>> BEGIN
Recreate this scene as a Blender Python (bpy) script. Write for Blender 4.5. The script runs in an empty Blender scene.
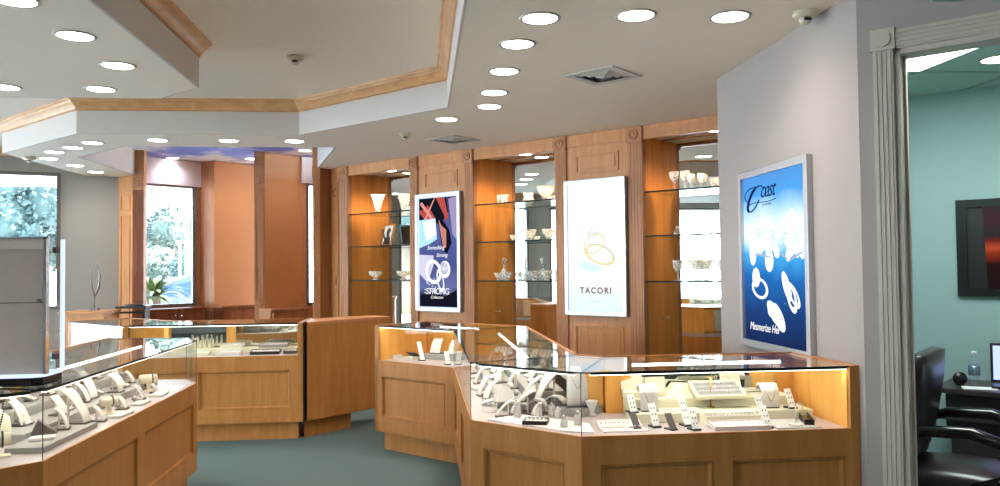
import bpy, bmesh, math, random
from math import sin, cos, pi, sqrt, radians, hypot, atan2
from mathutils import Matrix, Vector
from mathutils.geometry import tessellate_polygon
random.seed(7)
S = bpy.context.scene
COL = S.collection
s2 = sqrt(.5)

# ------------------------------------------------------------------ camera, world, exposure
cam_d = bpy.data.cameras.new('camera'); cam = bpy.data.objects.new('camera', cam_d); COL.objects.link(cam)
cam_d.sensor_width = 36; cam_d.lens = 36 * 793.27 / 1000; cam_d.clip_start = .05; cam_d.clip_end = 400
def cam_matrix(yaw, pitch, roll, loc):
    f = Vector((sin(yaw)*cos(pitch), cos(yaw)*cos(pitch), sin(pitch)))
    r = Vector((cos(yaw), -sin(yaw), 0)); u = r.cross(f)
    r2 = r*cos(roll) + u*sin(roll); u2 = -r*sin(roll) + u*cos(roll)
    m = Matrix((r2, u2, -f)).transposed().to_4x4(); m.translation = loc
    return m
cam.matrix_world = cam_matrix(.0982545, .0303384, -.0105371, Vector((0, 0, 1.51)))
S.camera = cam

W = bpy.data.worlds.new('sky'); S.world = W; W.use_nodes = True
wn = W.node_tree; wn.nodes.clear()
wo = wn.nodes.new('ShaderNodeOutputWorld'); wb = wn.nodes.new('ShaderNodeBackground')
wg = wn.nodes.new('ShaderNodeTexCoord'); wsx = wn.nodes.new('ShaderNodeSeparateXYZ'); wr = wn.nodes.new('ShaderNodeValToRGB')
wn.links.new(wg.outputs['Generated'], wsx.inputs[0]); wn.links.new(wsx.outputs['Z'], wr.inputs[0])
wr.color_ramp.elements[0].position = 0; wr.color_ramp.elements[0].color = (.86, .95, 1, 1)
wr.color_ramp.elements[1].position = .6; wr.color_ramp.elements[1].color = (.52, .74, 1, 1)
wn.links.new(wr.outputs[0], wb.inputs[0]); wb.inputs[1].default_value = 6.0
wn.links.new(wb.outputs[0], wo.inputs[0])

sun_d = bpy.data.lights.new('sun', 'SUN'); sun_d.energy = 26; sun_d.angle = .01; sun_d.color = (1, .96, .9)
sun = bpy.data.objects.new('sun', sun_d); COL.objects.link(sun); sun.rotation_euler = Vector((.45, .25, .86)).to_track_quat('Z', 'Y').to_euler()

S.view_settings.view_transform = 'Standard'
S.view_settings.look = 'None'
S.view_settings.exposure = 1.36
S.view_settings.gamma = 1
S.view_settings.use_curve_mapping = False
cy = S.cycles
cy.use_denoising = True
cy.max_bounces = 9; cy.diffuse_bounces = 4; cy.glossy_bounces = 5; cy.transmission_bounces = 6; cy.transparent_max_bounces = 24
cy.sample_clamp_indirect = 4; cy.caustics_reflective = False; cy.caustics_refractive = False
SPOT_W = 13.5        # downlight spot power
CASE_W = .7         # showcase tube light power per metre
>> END
▸ Task instructions
Exclude the images and reproduce the remaining data exactly.

▸ Correct response
Recreate this scene as a Blender Python (bpy) script. Write for Blender 4.5. The script runs in an empty Blender scene.
import bpy, bmesh, math, random
from math import sin, cos, pi, sqrt, radians, hypot, atan2
from mathutils import Matrix, Vector
from mathutils.geometry import tessellate_polygon
random.seed(7)
S = bpy.context.scene
COL = S.collection
s2 = sqrt(.5)

# ------------------------------------------------------------------ camera, world, exposure
cam_d = bpy.data.cameras.new('camera'); cam = bpy.data.objects.new('camera', cam_d); COL.objects.link(cam)
cam_d.sensor_width = 36; cam_d.lens = 36 * 793.27 / 1000; cam_d.clip_start = .05; cam_d.clip_end = 400
def cam_matrix(yaw, pitch, roll, loc):
    f = Vector((sin(yaw)*cos(pitch), cos(yaw)*cos(pitch), sin(pitch)))
    r = Vector((cos(yaw), -sin(yaw), 0)); u = r.cross(f)
    r2 = r*cos(roll) + u*sin(roll); u2 = -r*sin(roll) + u*cos(roll)
    m = Matrix((r2, u2, -f)).transposed().to_4x4(); m.translation = loc
    return m
cam.matrix_world = cam_matrix(.0982545, .0303384, -.0105371, Vector((0, 0, 1.51)))
S.camera = cam

W = bpy.data.worlds.new('sky'); S.world = W; W.use_nodes = True
wn = W.node_tree; wn.nodes.clear()
wo = wn.nodes.new('ShaderNodeOutputWorld'); wb = wn.nodes.new('ShaderNodeBackground')
wg = wn.nodes.new('ShaderNodeTexCoord'); wsx = wn.nodes.new('ShaderNodeSeparateXYZ'); wr = wn.nodes.new('ShaderNodeValToRGB')
wn.links.new(wg.outputs['Generated'], wsx.inputs[0]); wn.links.new(wsx.outputs['Z'], wr.inputs[0])
wr.color_ramp.elements[0].position = 0; wr.color_ramp.elements[0].color = (.86, .95, 1, 1)
wr.color_ramp.elements[1].position = .6; wr.color_ramp.elements[1].color = (.52, .74, 1, 1)
wn.links.new(wr.outputs[0], wb.inputs[0]); wb.inputs[1].default_value = 6.0
wn.links.new(wb.outputs[0], wo.inputs[0])

sun_d = bpy.data.lights.new('sun', 'SUN'); sun_d.energy = 26; sun_d.angle = .01; sun_d.color = (1, .96, .9)
sun = bpy.data.objects.new('sun', sun_d); COL.objects.link(sun); sun.rotation_euler = Vector((.45, .25, .86)).to_track_quat('Z', 'Y').to_euler()

S.view_settings.view_transform = 'Standard'
S.view_settings.look = 'None'
S.view_settings.exposure = 1.36
S.view_settings.gamma = 1
S.view_settings.use_curve_mapping = False
cy = S.cycles
cy.use_denoising = True
cy.max_bounces = 9; cy.diffuse_bounces = 4; cy.glossy_bounces = 5; cy.transmission_bounces = 6; cy.transparent_max_bounces = 24
cy.sample_clamp_indirect = 4; cy.caustics_reflective = False; cy.caustics_refractive = False
SPOT_W = 13.5        # downlight spot power
CASE_W = .7         # showcase tube light power per metre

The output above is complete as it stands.